If McCall is able to meet his former players, he might also have some words for captain Zesh Rehman. The debate over the merits of the Pakistan defender continues to rage despite the man-of-the-match contender performance and goal in midweek, which followed an encouraging display at Burton last Saturday. It’s a debate which some of us supporters feel unsure whether to add to and risk inflaming or quietly hoping it all calms down. For his part Rehman ignores the abuse which – distressingly – he has got used to during his career.

Having spent most of his career bathed in success McCall would not have been used to criticism or abuse as a player and any wisdom he could pass on to the man he made captain would be based on the last two years of his management. Talking about McCall in a superb interview the City Gent released this weekend Peter Taylor likens his first management role at Southend to McCall’s time at the Bantams and speaks about the healthy distance he has between himself and the job that he learnt from the experience.

Watching Robbie Threlfall could give McCall chance to raise a smile – he was on the former boss’s shortlist and his delivery once again proved telling on Tuesday night – and one doubts he will find anything to dislike in Adam Bolder. McCall’s teams were defined by the presence, or absence, of hard-working midfielders such as he.

One wonders if McCall will be rueful when watching the game seeing the directness of Taylor’s side. McCall’s teams were more committed to playing the beautiful game beautifully than Taylor’s are and perhaps that is a regret for the former manager. Had he used the strength and height of James Hanson as Taylor does, had he told his defenders that Row Z – rather that attempts to start attacks from broken up play – offered the safest policy would things have turned out differently for the former gaffer. Will they turn out different for Taylor?

Taylor sends out a team to play a struggling Barnet side who look over their shoulder at Grimsby’s slow trundle towards them with an increasing worry. The London side are not in squeaky bottom time yet, but a defeat at Valley Parade would draw that day closer.

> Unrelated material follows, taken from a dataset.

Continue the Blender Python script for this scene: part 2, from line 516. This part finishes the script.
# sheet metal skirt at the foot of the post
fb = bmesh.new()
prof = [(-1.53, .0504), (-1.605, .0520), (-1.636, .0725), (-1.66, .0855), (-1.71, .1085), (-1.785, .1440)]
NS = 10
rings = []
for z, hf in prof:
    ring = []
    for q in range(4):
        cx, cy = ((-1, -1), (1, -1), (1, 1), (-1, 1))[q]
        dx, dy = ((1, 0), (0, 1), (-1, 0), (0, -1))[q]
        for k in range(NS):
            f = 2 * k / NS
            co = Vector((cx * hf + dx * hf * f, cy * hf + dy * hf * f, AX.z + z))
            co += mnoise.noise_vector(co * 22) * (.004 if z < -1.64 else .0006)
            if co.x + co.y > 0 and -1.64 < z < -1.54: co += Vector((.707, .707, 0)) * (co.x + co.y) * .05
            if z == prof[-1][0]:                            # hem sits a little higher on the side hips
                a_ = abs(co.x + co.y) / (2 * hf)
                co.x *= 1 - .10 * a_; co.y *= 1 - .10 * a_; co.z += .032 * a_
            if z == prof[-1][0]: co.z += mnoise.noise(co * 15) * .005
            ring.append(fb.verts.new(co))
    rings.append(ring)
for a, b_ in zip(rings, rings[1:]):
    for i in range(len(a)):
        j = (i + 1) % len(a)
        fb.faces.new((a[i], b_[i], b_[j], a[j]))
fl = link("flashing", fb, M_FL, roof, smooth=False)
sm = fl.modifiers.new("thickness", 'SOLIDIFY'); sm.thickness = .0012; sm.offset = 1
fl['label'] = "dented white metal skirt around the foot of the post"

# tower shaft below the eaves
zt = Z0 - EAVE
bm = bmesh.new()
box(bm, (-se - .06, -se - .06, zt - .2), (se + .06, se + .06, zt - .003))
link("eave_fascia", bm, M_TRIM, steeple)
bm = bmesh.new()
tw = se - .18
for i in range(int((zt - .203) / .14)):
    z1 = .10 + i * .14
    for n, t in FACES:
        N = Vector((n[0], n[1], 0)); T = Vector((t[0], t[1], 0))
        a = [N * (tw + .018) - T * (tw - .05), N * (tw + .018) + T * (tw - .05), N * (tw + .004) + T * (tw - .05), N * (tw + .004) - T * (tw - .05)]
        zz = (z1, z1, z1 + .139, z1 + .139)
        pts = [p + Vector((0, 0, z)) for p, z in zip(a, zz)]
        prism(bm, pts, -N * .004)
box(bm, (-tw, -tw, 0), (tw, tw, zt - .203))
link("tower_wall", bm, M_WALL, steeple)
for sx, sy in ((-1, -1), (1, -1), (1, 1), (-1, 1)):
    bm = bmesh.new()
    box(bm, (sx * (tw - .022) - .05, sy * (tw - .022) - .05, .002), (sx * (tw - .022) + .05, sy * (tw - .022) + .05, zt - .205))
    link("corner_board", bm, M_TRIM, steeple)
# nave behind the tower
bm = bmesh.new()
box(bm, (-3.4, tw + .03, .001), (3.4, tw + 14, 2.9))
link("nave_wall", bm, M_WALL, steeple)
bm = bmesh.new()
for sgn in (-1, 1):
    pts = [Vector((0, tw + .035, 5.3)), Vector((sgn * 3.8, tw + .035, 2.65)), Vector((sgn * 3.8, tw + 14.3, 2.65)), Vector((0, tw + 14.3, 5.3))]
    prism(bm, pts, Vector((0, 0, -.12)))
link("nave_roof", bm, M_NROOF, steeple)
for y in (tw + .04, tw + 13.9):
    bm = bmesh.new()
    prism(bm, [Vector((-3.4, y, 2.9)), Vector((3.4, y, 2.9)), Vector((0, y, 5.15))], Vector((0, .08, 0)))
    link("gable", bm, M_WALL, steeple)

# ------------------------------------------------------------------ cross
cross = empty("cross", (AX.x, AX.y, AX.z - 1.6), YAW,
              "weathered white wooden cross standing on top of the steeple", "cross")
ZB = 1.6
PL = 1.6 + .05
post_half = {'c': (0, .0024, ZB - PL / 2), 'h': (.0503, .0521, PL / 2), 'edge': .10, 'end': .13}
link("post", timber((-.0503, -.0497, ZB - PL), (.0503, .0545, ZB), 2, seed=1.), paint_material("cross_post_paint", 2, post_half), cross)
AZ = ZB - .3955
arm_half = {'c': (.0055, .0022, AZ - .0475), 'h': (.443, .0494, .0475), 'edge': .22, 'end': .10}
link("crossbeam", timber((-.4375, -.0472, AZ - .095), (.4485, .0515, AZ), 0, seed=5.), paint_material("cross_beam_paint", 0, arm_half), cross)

Taylor’s side is still beset by injuries with first team players Simon Ramsden, James Hanson, Omar Daley and Michael Flynn all edging slowly out of the treatment room. Taylor is expected to play the same eleven who started on Tuesday night with McLaughlin in goal, Bateson, Williams, Rehman and Threlfall at the back a three in midfield of Lee Bullock, Bolder and James O’Brien with Gavin Grant and Leon Osbourne supporting Evans up front.